Things heated up quickly at the International Federation of Sport Climbing (IFSC) World Cup in Salt Lake City, Utah. Boulder athletes from around the globe came together for the opportunity to win a gold medal, but only one climber was destined for victory at the International Federation of Sport Climbing (IFSC) World Cup.
During the semifinals, Japan's 25-year-old Mao Nakamura landed a perfect score of 100.00 alongside Zélia Avezou of France. With both athletes achieving perfect scores, and American Annie Sanders posting a 99.7, it was evident that the competition would be tight heading into the finals.
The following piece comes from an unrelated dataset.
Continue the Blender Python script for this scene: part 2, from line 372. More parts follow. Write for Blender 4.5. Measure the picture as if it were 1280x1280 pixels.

Nakamura has come relatively close to victory in the past, but her performances weren't enough to earn a medal. However, she entered Salt Lake City with one goal in mind—to reach the podium.
After an impressive finals competition, Nakamura not only made a podium appearance, but she was also awarded the gold medal that she had been chasing after. Having landed a score of 84.7, she was overcome with emotion as this was her first World Cup gold.
"I can't believe it. I've had many fourth places, and I can't believe I have a medal," she told the IFSC. "So many people were cheering for me, so I just tried to podium for them. I was just so excited. Thank you everyone."
Standing on the podium with Nakamura was Avezou who earned silver with a score of 70.0 and Sanders with bronze for a score of 70.0. France's Oriane Bertone was shooting for first place after finishing in second time and time again. Unfortunately, a victory in Salt Lake City was not in the cards for her this year—she finished in fourth place.
The World Cup events in Utah are scheduled to conclude with the men's semifinals and finals on Sunday. Each competition will be available for viewing on the official IFSC YouTube channel.